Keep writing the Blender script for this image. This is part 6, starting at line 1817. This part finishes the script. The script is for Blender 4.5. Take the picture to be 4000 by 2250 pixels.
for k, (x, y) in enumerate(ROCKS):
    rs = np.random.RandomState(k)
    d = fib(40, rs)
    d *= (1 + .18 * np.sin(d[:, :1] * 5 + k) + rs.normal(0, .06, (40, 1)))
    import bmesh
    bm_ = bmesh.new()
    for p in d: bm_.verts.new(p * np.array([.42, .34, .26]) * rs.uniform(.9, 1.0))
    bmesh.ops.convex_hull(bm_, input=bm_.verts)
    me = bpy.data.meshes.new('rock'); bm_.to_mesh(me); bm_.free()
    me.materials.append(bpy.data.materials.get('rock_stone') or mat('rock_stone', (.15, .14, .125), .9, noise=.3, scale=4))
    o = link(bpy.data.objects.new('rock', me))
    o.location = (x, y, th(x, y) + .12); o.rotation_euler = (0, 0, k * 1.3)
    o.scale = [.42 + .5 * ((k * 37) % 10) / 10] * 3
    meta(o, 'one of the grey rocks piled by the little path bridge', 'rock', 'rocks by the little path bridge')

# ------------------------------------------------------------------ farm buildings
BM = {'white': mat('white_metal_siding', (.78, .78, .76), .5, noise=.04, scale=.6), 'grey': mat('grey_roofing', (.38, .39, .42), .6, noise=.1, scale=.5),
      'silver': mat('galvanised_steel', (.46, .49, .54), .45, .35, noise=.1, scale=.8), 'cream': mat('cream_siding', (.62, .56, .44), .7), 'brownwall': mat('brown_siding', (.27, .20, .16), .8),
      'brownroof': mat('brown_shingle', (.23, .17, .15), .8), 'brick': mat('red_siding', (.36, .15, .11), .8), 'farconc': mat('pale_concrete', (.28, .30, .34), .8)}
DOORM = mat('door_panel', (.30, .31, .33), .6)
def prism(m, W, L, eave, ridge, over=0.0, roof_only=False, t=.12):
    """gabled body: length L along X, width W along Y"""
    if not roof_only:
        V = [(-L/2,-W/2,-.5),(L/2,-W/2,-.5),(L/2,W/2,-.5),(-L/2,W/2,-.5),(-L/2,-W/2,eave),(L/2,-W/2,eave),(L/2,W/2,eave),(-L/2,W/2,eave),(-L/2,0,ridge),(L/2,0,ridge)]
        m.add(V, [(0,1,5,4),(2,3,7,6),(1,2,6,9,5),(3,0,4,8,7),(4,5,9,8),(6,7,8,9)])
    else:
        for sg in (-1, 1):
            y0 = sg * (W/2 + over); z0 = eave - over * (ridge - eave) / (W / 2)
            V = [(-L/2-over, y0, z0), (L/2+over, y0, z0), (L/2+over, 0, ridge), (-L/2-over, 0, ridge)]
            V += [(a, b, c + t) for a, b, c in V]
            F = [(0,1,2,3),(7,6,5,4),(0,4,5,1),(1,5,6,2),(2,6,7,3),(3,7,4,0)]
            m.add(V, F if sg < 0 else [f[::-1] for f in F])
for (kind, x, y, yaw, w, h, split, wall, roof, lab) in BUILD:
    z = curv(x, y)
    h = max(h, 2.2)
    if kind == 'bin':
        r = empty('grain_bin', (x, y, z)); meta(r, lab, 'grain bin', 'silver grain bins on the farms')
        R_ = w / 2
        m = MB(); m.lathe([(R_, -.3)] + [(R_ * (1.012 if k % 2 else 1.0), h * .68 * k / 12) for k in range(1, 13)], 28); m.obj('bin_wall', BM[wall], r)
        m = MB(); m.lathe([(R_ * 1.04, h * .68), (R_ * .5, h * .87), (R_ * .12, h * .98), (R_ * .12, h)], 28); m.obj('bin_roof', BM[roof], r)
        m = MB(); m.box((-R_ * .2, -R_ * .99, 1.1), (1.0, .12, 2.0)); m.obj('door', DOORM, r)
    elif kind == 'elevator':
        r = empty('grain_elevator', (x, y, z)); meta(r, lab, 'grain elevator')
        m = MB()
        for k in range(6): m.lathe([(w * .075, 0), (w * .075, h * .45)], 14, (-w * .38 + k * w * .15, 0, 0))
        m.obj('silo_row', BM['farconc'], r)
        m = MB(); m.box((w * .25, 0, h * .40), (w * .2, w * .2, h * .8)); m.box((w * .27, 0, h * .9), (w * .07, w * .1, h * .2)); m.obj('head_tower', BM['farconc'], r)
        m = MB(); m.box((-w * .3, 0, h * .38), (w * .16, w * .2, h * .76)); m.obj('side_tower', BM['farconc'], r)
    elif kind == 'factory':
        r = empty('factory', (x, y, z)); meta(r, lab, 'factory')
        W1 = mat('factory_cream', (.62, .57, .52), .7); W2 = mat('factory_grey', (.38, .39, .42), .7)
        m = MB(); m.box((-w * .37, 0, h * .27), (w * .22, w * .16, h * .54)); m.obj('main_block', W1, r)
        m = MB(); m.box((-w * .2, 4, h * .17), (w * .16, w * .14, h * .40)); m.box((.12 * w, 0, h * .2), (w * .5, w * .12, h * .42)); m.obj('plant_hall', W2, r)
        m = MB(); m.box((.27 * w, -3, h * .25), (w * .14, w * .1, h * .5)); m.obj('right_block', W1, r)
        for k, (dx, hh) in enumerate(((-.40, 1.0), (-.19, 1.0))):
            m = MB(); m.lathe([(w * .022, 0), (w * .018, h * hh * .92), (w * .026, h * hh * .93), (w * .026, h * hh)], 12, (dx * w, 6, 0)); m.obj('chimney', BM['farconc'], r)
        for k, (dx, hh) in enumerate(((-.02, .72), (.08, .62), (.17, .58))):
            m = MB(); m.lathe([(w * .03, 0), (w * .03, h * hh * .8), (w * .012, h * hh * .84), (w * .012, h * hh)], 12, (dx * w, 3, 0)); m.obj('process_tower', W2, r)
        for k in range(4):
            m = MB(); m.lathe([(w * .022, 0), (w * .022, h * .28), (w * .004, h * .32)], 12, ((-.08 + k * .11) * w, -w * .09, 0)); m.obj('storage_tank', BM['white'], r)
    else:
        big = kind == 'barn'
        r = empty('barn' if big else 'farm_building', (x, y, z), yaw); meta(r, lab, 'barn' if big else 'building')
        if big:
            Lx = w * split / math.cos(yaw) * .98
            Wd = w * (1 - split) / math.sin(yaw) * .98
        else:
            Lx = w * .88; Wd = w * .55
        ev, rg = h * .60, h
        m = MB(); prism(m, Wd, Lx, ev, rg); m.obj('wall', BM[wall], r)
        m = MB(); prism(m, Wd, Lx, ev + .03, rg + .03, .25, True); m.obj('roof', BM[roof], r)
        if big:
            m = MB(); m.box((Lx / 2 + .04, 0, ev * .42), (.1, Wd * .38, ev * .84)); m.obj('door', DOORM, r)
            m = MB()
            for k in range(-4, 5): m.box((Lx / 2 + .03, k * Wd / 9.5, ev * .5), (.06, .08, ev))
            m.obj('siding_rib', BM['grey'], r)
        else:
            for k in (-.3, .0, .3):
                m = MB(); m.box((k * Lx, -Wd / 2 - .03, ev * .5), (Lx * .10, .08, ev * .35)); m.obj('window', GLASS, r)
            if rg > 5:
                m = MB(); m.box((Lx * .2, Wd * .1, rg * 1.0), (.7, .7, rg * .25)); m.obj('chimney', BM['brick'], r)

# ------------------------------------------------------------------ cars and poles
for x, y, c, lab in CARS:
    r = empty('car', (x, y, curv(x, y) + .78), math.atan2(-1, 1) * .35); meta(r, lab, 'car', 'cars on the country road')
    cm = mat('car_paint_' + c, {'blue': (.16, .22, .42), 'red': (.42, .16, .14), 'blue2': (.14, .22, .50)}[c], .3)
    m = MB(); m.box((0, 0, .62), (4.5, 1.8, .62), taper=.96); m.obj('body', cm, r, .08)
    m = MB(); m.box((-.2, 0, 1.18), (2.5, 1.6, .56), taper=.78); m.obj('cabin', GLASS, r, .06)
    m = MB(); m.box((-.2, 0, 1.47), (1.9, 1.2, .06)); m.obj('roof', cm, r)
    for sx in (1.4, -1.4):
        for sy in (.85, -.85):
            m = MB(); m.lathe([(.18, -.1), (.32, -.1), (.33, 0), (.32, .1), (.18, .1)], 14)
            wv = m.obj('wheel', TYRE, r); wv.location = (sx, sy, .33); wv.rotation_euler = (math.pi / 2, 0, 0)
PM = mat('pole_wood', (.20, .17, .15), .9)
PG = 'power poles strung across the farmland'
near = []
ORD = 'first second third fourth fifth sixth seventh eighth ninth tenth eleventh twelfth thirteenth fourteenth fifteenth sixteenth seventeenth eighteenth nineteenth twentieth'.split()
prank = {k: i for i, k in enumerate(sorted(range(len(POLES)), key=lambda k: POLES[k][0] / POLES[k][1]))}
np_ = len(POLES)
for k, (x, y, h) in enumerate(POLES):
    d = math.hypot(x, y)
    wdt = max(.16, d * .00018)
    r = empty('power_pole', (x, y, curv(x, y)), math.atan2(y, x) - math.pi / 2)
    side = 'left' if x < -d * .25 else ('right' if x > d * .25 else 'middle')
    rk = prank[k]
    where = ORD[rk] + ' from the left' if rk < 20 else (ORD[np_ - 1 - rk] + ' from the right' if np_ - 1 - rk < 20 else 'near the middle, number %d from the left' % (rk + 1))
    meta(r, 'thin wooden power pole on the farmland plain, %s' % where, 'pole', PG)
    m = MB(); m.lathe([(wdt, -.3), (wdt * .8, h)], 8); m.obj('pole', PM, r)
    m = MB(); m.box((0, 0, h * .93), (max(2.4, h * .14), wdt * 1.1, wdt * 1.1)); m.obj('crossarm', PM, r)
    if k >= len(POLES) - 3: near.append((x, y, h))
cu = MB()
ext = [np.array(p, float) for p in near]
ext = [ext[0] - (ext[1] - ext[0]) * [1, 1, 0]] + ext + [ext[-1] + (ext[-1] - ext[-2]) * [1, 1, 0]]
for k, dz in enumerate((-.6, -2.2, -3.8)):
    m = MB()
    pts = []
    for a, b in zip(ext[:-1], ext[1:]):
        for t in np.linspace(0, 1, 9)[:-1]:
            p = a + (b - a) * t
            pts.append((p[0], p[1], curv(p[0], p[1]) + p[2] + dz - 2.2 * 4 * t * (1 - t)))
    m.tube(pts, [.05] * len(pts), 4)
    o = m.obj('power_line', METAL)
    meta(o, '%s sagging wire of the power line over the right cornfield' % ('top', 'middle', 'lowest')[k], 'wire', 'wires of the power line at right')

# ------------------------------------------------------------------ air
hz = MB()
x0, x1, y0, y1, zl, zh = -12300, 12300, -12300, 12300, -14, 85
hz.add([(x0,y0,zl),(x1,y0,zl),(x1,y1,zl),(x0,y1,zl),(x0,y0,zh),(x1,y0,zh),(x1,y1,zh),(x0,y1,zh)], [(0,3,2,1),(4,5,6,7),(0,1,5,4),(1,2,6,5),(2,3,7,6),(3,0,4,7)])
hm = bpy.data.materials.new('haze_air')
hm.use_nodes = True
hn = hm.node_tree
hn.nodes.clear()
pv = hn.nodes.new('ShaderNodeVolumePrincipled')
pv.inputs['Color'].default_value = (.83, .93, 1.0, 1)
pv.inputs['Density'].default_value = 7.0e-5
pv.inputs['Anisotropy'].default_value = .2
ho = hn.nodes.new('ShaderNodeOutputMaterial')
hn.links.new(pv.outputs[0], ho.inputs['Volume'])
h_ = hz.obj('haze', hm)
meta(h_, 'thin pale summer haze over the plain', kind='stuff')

...

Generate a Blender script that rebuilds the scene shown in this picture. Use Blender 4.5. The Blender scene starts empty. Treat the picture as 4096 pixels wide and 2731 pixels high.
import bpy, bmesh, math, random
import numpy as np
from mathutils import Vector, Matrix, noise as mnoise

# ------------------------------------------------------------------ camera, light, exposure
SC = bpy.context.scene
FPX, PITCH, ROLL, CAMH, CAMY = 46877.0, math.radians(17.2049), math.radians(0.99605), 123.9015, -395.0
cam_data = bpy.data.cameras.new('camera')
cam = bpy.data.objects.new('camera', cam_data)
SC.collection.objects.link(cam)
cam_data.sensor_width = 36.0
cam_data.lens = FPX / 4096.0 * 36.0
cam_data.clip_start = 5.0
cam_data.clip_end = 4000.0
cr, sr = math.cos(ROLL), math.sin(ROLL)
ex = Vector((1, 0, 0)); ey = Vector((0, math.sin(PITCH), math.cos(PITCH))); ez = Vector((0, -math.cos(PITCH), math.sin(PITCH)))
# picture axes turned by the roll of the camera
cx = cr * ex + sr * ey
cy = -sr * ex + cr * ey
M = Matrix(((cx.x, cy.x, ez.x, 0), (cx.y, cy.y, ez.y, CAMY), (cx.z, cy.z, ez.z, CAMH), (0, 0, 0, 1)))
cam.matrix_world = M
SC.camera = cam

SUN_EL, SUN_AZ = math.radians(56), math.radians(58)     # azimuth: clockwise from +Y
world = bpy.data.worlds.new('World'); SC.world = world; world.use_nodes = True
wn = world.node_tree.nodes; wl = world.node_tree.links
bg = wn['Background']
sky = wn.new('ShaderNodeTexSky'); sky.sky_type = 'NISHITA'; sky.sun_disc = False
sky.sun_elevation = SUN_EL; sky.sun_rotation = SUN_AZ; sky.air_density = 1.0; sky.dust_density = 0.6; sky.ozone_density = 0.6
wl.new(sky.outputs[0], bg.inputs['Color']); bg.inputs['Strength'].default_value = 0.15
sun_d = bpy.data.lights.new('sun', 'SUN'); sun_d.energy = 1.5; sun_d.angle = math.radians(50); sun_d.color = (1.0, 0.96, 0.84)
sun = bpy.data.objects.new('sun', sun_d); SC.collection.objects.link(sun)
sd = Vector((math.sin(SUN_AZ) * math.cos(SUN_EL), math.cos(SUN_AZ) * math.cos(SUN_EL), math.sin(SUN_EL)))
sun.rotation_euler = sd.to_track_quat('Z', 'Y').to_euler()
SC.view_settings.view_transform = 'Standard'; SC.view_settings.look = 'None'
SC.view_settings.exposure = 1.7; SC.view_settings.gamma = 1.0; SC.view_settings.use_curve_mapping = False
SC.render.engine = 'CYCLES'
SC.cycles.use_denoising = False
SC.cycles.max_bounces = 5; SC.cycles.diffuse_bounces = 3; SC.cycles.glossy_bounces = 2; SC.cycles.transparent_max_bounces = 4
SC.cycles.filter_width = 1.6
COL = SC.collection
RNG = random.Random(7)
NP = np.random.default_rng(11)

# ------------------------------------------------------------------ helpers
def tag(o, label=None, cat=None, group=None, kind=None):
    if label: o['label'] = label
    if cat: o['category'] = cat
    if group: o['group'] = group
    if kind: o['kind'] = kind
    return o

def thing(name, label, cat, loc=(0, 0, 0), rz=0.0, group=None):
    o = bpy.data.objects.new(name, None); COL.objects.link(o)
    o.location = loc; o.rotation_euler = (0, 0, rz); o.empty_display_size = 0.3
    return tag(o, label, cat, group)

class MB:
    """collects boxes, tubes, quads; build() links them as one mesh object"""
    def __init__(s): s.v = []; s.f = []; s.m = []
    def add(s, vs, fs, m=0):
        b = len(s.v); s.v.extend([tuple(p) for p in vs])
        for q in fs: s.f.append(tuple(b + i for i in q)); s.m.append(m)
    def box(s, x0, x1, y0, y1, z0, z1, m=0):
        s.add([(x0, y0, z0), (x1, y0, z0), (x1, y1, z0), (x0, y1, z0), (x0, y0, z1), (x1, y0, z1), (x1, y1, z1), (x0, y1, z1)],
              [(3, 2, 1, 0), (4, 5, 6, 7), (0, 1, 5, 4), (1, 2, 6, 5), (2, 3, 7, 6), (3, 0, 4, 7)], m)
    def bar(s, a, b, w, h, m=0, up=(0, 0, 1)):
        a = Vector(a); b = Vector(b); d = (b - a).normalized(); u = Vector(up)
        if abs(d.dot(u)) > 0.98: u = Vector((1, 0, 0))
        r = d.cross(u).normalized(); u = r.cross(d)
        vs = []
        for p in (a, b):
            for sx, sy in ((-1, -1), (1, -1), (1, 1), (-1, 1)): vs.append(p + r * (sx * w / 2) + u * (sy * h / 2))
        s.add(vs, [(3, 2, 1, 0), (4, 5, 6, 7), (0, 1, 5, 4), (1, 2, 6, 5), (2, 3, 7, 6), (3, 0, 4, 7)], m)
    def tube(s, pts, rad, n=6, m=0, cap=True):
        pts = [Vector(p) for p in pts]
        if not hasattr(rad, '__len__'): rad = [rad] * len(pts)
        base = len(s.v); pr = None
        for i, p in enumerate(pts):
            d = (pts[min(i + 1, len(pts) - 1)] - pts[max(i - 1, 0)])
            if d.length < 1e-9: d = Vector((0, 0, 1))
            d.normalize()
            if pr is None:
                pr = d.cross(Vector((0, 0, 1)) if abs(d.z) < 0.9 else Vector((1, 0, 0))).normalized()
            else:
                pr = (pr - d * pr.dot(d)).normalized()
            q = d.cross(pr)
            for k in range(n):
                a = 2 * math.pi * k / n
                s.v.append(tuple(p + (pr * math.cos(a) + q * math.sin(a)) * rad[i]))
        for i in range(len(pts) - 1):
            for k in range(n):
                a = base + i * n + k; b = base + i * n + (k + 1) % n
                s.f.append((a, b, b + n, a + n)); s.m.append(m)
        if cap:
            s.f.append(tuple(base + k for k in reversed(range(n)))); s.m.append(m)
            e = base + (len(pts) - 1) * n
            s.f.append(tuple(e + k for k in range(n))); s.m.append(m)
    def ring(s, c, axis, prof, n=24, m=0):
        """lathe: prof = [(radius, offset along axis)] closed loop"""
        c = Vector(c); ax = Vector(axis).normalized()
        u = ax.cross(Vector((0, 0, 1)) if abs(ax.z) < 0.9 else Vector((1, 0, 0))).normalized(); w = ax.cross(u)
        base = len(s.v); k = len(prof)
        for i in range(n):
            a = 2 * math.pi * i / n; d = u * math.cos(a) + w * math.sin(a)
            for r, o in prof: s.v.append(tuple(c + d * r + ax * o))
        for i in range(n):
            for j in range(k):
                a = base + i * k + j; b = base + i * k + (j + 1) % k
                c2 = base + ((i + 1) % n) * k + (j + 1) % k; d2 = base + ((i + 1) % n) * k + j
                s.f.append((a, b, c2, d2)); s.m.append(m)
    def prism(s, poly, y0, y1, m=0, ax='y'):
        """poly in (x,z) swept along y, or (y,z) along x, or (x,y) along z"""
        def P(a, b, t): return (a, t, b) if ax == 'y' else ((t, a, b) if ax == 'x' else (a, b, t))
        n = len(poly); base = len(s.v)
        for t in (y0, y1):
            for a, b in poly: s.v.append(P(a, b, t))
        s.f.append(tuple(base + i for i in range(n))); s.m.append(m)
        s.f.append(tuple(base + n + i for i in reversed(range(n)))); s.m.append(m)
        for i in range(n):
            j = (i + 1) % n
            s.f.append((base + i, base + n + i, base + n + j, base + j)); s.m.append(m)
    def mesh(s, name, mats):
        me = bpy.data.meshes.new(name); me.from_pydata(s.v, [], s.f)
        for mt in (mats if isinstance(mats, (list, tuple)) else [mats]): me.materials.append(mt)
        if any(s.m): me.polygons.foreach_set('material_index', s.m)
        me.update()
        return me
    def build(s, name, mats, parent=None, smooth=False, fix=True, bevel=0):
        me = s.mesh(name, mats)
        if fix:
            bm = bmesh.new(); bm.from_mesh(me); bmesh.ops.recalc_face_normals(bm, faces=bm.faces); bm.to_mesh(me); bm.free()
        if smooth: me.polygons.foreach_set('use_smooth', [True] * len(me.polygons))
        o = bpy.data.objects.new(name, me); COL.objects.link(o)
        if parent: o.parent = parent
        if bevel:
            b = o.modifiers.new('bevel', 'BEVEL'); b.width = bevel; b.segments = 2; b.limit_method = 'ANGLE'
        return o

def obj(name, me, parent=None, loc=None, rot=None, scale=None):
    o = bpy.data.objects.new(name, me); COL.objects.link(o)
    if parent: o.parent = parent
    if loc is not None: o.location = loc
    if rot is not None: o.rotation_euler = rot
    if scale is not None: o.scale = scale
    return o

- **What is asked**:
Exactly as written, return the lines from the line containing "Generate a Blender" through the line containing "from mathutils import", both included.

- **Solution**:
Generate a Blender script that rebuilds the scene shown in this picture. Use Blender 4.5. The Blender scene starts empty. Treat the picture as 4096 pixels wide and 2731 pixels high.
import bpy, bmesh, math, random
import numpy as np
from mathutils import Vector, Matrix, noise as mnoise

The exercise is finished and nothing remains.